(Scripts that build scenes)

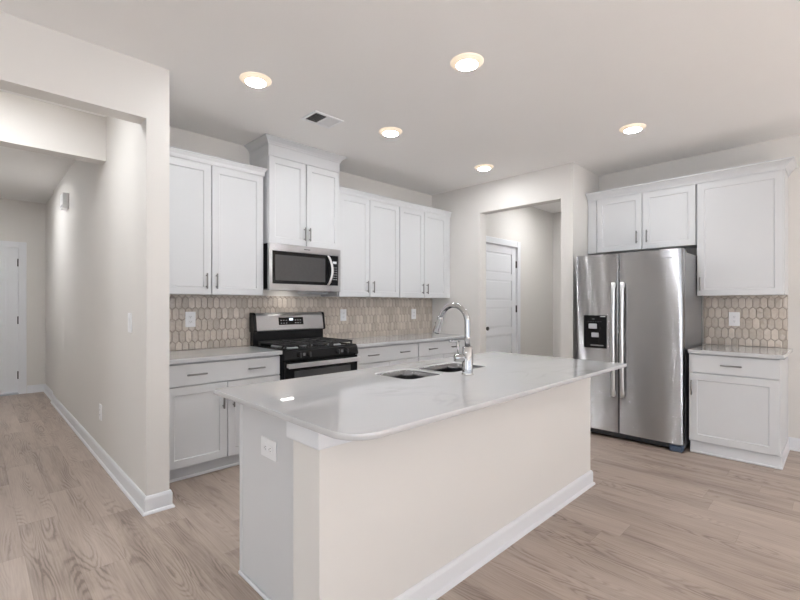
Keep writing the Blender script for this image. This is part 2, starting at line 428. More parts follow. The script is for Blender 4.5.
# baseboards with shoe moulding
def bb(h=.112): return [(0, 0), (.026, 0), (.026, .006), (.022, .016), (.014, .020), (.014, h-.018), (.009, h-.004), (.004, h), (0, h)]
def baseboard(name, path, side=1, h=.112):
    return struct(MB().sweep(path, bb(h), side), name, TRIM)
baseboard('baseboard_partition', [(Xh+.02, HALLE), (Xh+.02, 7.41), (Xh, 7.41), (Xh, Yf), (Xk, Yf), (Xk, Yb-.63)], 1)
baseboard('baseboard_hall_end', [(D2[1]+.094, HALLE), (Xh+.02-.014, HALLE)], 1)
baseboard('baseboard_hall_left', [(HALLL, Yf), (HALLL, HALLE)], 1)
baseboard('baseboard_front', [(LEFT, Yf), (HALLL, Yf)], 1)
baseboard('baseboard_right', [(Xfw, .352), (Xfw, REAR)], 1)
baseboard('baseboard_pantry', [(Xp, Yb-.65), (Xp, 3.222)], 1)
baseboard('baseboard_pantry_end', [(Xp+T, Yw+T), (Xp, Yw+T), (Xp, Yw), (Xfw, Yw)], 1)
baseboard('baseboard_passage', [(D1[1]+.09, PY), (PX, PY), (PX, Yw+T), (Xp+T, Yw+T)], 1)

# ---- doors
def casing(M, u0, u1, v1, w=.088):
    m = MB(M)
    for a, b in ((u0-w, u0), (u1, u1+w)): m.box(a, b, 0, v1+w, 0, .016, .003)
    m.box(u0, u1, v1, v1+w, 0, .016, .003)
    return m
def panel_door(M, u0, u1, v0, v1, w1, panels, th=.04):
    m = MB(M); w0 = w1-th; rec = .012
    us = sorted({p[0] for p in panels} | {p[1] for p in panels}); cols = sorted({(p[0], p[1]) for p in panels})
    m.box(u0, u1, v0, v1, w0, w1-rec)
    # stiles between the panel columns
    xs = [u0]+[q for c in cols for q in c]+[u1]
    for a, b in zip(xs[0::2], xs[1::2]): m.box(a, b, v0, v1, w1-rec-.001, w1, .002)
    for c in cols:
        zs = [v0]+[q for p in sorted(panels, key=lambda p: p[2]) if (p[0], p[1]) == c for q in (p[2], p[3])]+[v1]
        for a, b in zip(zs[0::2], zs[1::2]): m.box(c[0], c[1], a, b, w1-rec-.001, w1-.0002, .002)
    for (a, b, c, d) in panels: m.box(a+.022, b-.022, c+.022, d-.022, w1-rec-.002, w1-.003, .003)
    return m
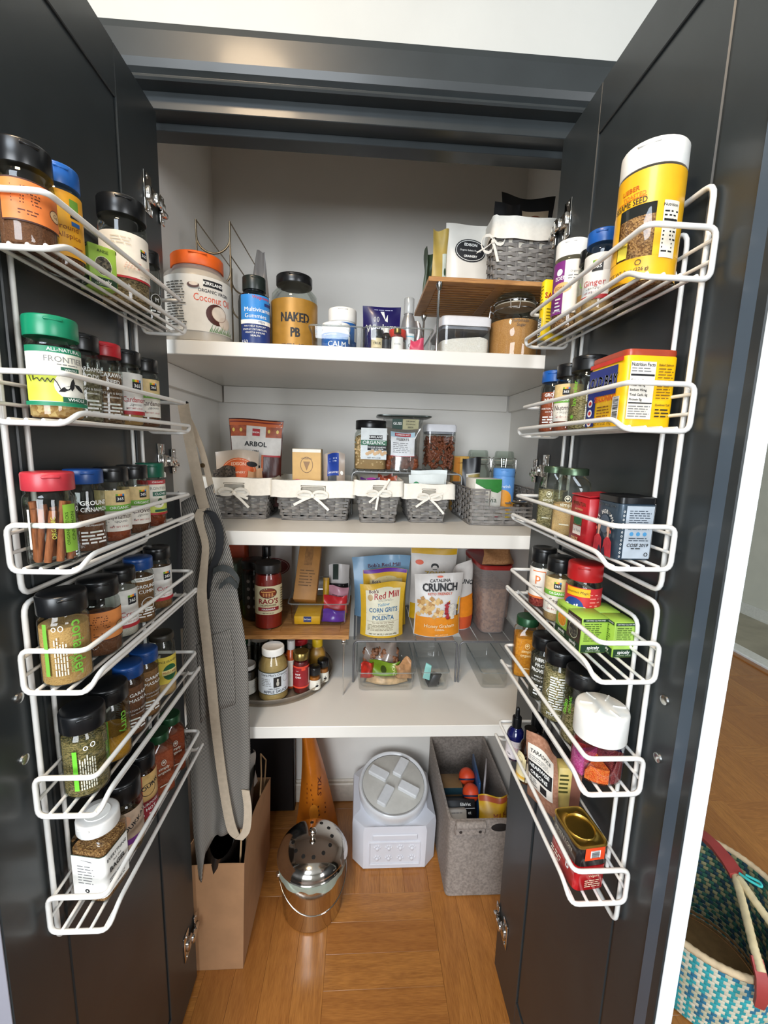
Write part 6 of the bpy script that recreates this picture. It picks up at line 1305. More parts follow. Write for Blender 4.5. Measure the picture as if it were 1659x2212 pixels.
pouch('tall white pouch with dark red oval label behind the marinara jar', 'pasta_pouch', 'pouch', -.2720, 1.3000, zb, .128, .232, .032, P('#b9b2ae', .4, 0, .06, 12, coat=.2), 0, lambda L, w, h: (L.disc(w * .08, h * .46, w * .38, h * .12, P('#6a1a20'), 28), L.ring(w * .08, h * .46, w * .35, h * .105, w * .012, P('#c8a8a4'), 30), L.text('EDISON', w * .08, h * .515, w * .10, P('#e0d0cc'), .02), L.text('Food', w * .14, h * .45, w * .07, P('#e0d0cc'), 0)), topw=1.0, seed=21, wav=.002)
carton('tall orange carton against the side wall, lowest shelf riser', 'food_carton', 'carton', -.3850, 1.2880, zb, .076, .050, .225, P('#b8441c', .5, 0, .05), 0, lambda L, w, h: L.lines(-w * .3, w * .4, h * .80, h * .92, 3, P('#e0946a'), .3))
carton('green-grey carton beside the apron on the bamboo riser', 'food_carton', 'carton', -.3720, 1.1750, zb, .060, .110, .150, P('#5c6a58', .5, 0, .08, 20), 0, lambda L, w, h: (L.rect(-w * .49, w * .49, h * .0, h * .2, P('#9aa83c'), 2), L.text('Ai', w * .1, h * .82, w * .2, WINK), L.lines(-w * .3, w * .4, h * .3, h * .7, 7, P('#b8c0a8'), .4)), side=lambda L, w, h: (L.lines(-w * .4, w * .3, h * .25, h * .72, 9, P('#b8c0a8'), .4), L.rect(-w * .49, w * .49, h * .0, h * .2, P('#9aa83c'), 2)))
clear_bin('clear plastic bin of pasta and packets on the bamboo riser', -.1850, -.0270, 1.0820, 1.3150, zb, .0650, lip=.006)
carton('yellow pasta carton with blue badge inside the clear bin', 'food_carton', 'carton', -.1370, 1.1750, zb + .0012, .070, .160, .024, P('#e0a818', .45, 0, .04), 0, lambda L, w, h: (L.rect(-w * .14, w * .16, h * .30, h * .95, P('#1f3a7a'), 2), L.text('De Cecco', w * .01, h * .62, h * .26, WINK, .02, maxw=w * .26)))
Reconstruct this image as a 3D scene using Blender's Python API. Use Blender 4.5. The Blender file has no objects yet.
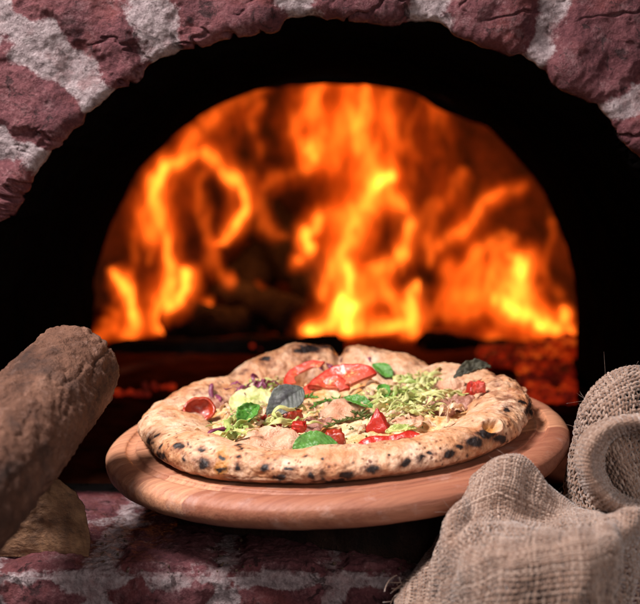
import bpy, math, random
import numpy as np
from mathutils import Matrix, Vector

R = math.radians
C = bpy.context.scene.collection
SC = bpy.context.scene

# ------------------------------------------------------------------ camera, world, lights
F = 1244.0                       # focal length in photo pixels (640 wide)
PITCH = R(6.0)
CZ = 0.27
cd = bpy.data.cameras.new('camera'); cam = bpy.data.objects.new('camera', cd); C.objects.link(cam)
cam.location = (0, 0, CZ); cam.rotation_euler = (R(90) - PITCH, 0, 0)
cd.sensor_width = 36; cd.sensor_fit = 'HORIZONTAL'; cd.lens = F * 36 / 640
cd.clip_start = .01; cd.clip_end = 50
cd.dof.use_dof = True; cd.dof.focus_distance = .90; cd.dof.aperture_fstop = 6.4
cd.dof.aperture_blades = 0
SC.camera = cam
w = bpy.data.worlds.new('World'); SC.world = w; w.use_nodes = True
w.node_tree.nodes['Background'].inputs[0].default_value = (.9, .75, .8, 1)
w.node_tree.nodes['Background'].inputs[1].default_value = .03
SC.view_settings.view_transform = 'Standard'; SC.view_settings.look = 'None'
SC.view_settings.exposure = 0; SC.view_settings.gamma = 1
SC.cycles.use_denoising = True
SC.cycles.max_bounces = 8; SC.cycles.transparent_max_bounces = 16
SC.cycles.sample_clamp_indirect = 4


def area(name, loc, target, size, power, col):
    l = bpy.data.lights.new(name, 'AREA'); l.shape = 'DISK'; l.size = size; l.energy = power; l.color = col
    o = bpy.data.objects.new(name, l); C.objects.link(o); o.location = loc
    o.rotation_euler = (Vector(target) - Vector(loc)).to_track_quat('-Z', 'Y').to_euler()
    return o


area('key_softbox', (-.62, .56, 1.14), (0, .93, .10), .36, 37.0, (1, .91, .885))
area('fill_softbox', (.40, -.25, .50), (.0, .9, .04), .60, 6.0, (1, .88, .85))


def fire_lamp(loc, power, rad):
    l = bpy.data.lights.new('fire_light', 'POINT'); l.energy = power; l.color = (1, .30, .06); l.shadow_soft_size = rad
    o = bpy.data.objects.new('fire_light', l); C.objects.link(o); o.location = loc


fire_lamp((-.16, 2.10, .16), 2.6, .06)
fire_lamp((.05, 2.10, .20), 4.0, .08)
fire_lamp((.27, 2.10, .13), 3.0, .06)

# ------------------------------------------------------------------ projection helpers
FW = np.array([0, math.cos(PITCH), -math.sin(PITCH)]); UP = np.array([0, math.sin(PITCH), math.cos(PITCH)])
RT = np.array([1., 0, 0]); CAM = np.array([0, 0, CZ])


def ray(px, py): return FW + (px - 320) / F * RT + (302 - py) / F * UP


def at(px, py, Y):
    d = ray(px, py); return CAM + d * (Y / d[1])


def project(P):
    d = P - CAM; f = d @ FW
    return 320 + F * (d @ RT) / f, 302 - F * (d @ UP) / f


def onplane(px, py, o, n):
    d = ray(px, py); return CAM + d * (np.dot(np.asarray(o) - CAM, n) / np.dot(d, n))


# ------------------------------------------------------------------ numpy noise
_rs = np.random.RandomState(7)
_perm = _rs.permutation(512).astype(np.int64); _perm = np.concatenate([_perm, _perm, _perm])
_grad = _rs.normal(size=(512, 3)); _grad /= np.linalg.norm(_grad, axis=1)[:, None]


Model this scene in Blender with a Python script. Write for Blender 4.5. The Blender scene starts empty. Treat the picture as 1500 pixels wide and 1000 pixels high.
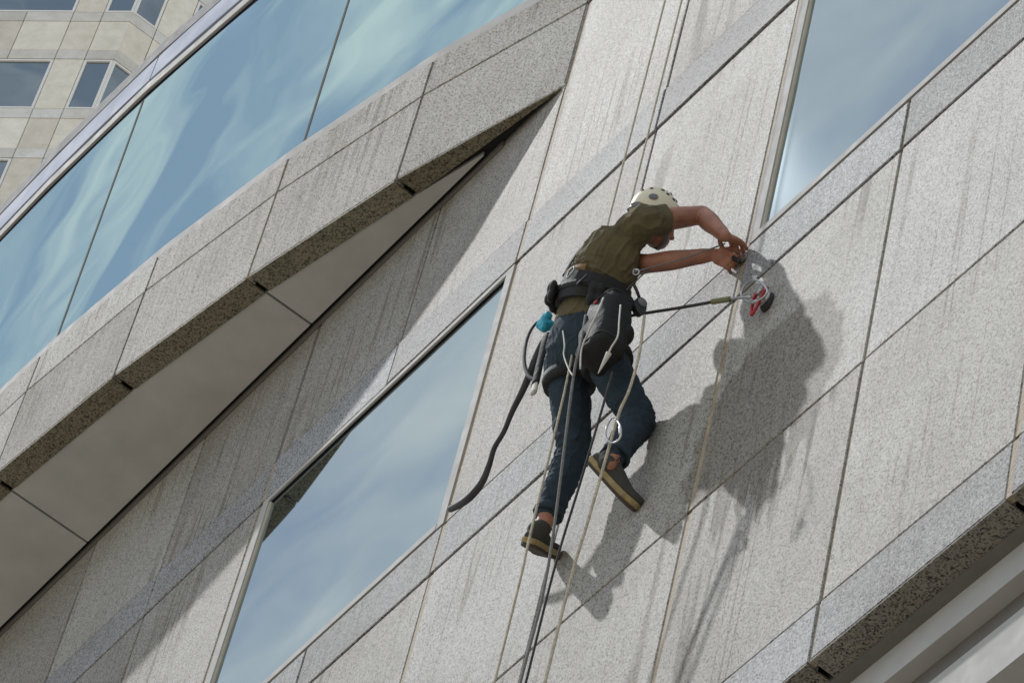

**Task objective**. Among the lines of the data, identify those with the word "image". Copy each of them.

**The response**.
Keep writing the Blender script for this image. This is part 2, starting at line 428. More parts follow. The script is for Blender 4.5.
Reconstruct this image as a 3D scene using Blender's Python API. Use Blender 4.5. The Blender file has no objects yet.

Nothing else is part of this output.